Annotated logs showing layers picked on the basis of shale volume. Layer A is a very shaly sand, Layers B and C are clean sands. The layers above A, and between A and B, and below C are shales with medium resistivity (about 20 ohm-m), moderately high GR (100 -120 API units), and SP on the right side of the log track (zero deflection to the left). Clean and shale lines are drawn on the SP and GR logs. Clean lines on the GR can be anywhere between 7 to 45 API units and typically between 15 and 30 API units.
 

NEUTRON DENSITY SEPARATION RULES

These rules are intended to segregate clean rocks into various common minerals, typically quartz, calcite, dolomite, anhydrite, and halite. These are by far the most common minerals in sedimentary rocks. If you prefer rock names, the rules will distinguish sandstone, limestone, dolostone, anhydrite, and rock salt - same stuff, alternate names.

Crain’s Rule #6:
On Limestone Units logs, the density neutron separation for limestone is near zero, dolomite is 8 to 12 porosity units, and anhydrite is 15 or more.
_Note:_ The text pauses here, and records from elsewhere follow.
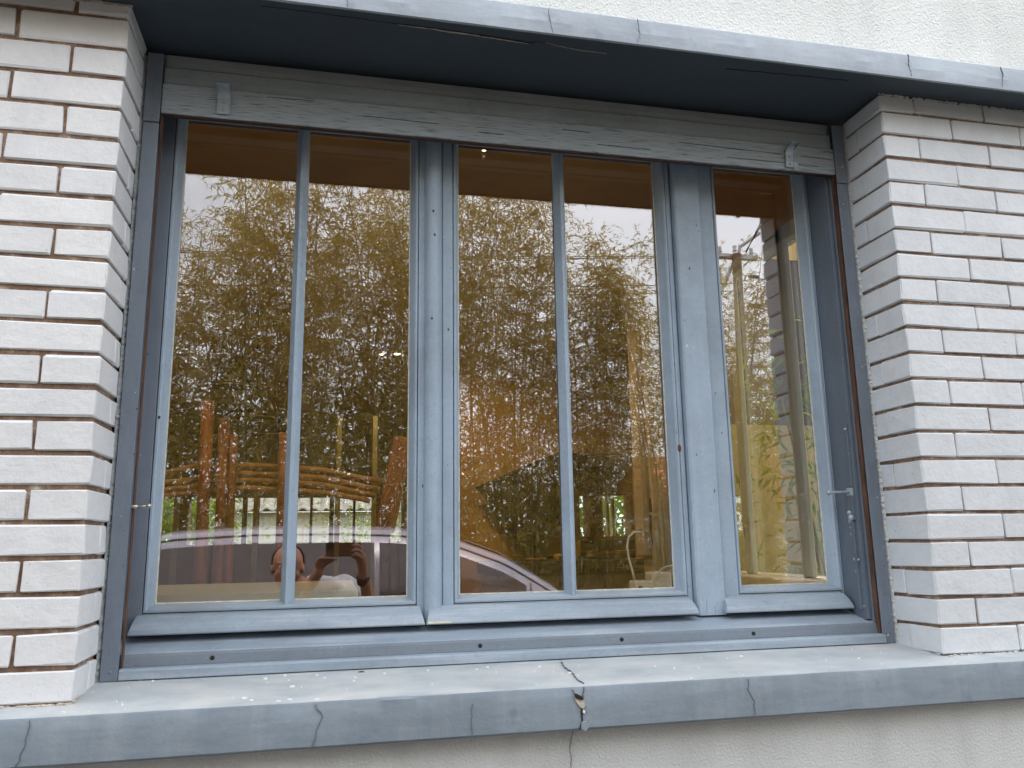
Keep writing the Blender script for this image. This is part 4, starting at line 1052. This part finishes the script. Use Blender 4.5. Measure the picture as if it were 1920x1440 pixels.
for s_ in (1, -1):
    patch('side_window', 'carglass', lin_(-.95, .775, 20), wb, lambda x: min(wt(x), -.3+(x+1.0)*3), side=s_)
    patch('side_window', 'carglass', lin_(.81, 1.78, 12), wb, wt, side=s_)
    patch('side_window', 'carglass', lin_(1.84, 2.12, 5), wb, lambda x: max(-.30, wt(x)), side=s_)
    for (xa, w_) in ((.872, .004), (.93, .004), (-.24, .005), (1.81, .005)):
        patch('door_gap', 'cardark', [xa, xa+w_], lambda x: -.98, (lambda x: top_at(x)-.085), off=.0075, side=s_, n=10)
    patch('roof_gutter', 'cardark', lin_(-.95, 2.25, 40), lambda x: top_at(x)-.058-max(0, x-1)*.006, lambda x: top_at(x)-.050-max(0, x-1)*.006, off=.004, side=s_, n=1)
    patch('belt_trim', 'cardark', lin_(-.95, 2.1, 20), lambda x: -.338, lambda x: -.32, off=.012, side=s_, n=1)
    for hx in (.02, 1.02): child(MB().box((hx, YC+s_*.89, -.47), (hx+.19, YC+s_*.93, -.44), .008), 'door_handle', M['carpaint'], car)
    child(MB().box((1.86, YC+s_*.90, -.33), (1.99, YC+s_*1.08, -.19), .03), 'wing_mirror', M['carpaint'], car)
    for wx in (-.62, 2.45):
        wh = bpy.data.objects.new('wheel', None); C.objects.link(wh); wh.parent = car; wh.empty_display_size = .1
        wh.location = Vector((wx, YC+s_*.80, GZ+.32))-Vector(car.location)
        def lath_y(prof, n=28):
            vs = []; fs = []
            for r, y in prof:
                for i in range(n): a = 2*math.pi*i/n; vs.append((r*math.cos(a), y*s_, r*math.sin(a)))
            for j in range(len(prof)-1):
                for i in range(n): fs.append((j*n+i, j*n+(i+1) % n, (j+1)*n+(i+1) % n, (j+1)*n+i))
            return MB().add(vs, fs)
        lath_y([(.21, -.1), (.30, -.1), (.32, -.07), (.32, .07), (.30, .1), (.21, .1)]).build('tyre', M['tyre'], wh, smooth=True)
        lath_y([(.21, .09), (.20, .05), (.12, .06), (.05, .085), (0, .09)]).build('rim', M['rim'], wh, smooth=True)
    child(MB().ball((3.16, YC+s_*.62, -.66), .12, 14, 8, .7, 1.3, .6), 'headlight', M['carglass'], car, smooth=True)
    child(MB().box((-1.33, YC+s_*.74-.08, -.62), (-1.24, YC+s_*.74+.08, -.2), .02), 'tail_light', M['plastic_y'], car)
ws = MB(); n1, n2 = 8, 8
for i in range(n1+1):
    x = 1.42+(2.34-1.42)*i/n1
    for j in range(n2+1): y = (-.56+1.12*j/n2); ws.v.append((x, YC+y, top_at(x)+.03-.02*abs(y)))
for i in range(n1):
    for j in range(n2): a = i*(n2+1)+j; ws.f.append((a, a+1, a+n2+2, a+n2+1))
o = child(ws, 'windscreen', M['carglass'], car, smooth=True); o.modifiers.new('s', 'SOLIDIFY').thickness = .006

# ------------------------------------------------------------------ photographer
M['skin'] = plain('skin', (.42, .20, .12), .5, 0, .12, 20, bs=.15, bscale=200)
M['shirt'] = plain('white t-shirt cotton', (.45, .44, .48), .9, 0, .05, 8, bs=.3, bscale=40)
M['shirt_dark'] = plain('dark sleeve cloth', (.03, .03, .035), .9, 0, .1, 8)
M['trousers'] = plain('dark blue trousers', (.03, .04, .07), .9, 0, .15, 8)
M['hair'] = plain('short grey hair', (.05, .045, .04), .8, 0, .3, 90)
M['print'] = plain('dark grey print', (.10, .10, .12), .8, 0, .05, 8, bs=0)
def caps(mb, a, c, ra, rc, n=12, rings=4):
    a, c = Vector(a), Vector(c); pts = []; rr = []
    d = (c-a).normalized()
    for i in range(rings): t = math.cos(math.pi/2*(1-i/rings)); pts.append(a-d*ra*math.cos(math.asin(min(1, t)))*1.0); rr.append(max(.001, ra*t))
    for i in range(5): t = i/4; pts.append(a.lerp(c, t)); rr.append(ra+(rc-ra)*t)
    for i in range(rings-1, -1, -1): t = math.cos(math.pi/2*(1-i/rings)); pts.append(c+d*rc*math.cos(math.asin(min(1, t)))); rr.append(max(.001, rc*t))
    mb.tube(pts, rr, n)
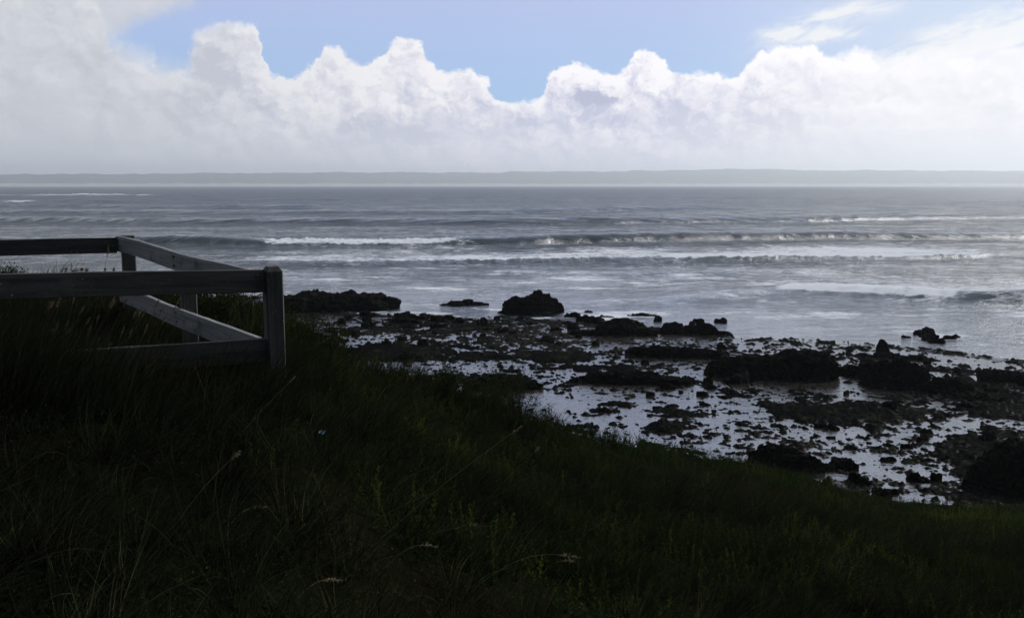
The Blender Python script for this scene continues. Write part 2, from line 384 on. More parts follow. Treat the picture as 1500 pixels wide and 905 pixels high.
# ------------------------------------------------------------------ slope terrain
EDGE = [(-330, 408, 14), (-150, 412, 13), (0, 418, 12), (150, 425, 11.5), (280, 438, 11), (340, 446, 10.8), (400, 466, 10.2), (440, 486, 9.8), (490, 520, 9.6), (530, 546, 9.8), (600, 570, 10.2),
        (660, 590, 10.8), (730, 603, 11.2), (790, 625, 12), (870, 648, 13), (960, 667, 14.5), (1060, 685, 16), (1140, 699, 17.5), (1200, 712, 19),
        (1260, 728, 21), (1310, 740, 22.5), (1400, 744, 23.5), (1500, 747, 24), (1700, 752, 24.5), (1900, 756, 25)]
_ea, _ed, _ez = [], [], []
for px, py, d in EDGE:
    v = pdir(px, py); hh = math.hypot(v[0], v[1]); _ea.append(math.atan2(v[0], v[1])); _ed.append(d); _ez.append(-v[2] / hh * d)
_ea = np.array([-math.pi, -1.9, -1.15] + _ea + [1.15, 1.9, math.pi]); _ed = np.array([90, 90, 26] + _ed + [30, 90, 90.]); _ez = np.array([1.0, 1.0, 1.1] + _ez + [6.0, 1.6, 1.0])
def edge_fn(az):
    e = 0; z = 0; w = np.array([-2, -1, 0, 1, 2]) * .012
    for q in w: e = e + np.interp(az + q, _ea, _ed); z = z + np.interp(az + q, _ea, _ez)
    return e / 5, z / 5
def slope_z(x, y, detail=True):
    x = np.asarray(x, float); y = np.asarray(y, float)
    d = np.hypot(x, y); az = np.arctan2(x, y); de, De = edge_fn(az)
    s = np.clip(d / de, 0, 1)
    drop = 1.62 + (De - 1.62) * s ** np.where(De > 1.7, 1.12, 1.0)
    over = np.maximum(d - de, 0); k = 1.25
    drop = drop + np.where(over < 1.2, over ** 2 * k / 2.4, over * k - .6 * k)
    z = EYE - drop
    if detail:
        nearf = np.clip((d - 1.0) / 4, 0, 1)
        z = z + nearf * (.20 * fbm2(x * .75, y * .75, 3, .55, 3) + .05 * fbm2(x * 2.1, y * 2.1, 3, .5, 9)) * np.clip(1.25 - s * .55, .5, 1)
    z = z + .34 * np.exp(-(((x + 1.45) / .95) ** 2 + ((y - 5.5) / 1.1) ** 2))
    z = z + .40 * np.exp(-(((x + 3.15) / 1.05) ** 2 + ((y - 4.55) / .9) ** 2))      # tussocky hump burying the left end of the low rail
    return np.maximum(z, -1.2)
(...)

Sandstone has up to 7 porosity units crossover.

On Sandstone Units logs, separation for sandstone is near zero, limestone is about 7 porosity units, dolomite is 15 or more, and anhydrite is 22 or more.

Visual determination of lithology (in addition to identifying shale as discussed earlier) is done by noting the quantity of density neutron separation and/or by noting absolute values of the photo electric curve. The rules take a little memory work.

You must know whether the density neutron log is recorded on Sandstone, Limestone, or Dolomite porosity scales, before you apply Crain’s Rule #6. The porosity scale on the log is a function of choices made at the time of logging and have nothing to do with the rocks being logged. Ideally, sand-shale sequences are logged on Sandstone scales and carbonate sequences on Limestone scales. The real world is far from ideal, so you could find any porosity scale in any rock sequence. Take care!

SANDSTONE SCALE LOG 

 Sand – shale identification from gamma ray and density-neutron separation. Small amounts of density neutron separation with a low gamma ray may indicate some heavy minerals in a sandstone. Most minerals are heavier than quartz, so any cementing materials, volcanic rock fragments, or mica will cause some separation.  Both pure quartz (no separation) and quartz with heavy minerals (some separation) are seen here.

LIMESTONE SCALE LOG

 Lithology identification is accomplished by observation of density neutron separation and the gamma ray response, along with a review of core and sample descriptions. Here, calcite, dolomite, and anhydrite layers are easy to see based solely on their neutron density separation values and the corresponding clean GR curve.

PE-GR-DENSITY NEUTRON RULES

The photoelectric effect is often a direct  mineralogy indicator..

Crain’s Rule #7:
PE below 1 is coal, near 2 is sandstone, near 3 is dolomite or shale, and near 5 is limestone or anhydrite. The high density (negative density porosity) of anhydrite will distinguish anhydrite from limestone. High gamma ray will distinguish shale from dolomite.
 

RULE EXCEPTIONS:
High GR log readings coupled with density neutron log readings that are close together, are a sign of radioactive sandstone or limestone. To tell radioactive dolomite zones from shale zones, use a gamma ray spectral log, since the density neutron log will show separation in both cases. The PE value can help differentiate between radioactive dolomite and chlorite shale but not between dolomite and illite rich shale. High thorium values on the gamma ray spectral log indicate the shale.

SONIC DENSITY NEUTRON GR RULES

A combination of neutron density separation rules, plus some "absolute value" rules can be used to identify evaporite minerals. An example is shown below, in which the absolute values for some pure minerals are shown. Some mineral mixtures may be identified by intermediate absolute values plus some local knowledge.

Absolute values of neutron and density porosity for some pure minerals - these are particularly useful for evaporite minerals. Note the backup scales that are needed pr density, neutron, and GR curves that are required to handle some of these minerals

Absolute values of sonic log for some minerals  - same sequence as previous illustration. Numerical algorithms for solving 2 and 3 mineral models are given elsewhere in this Handbook.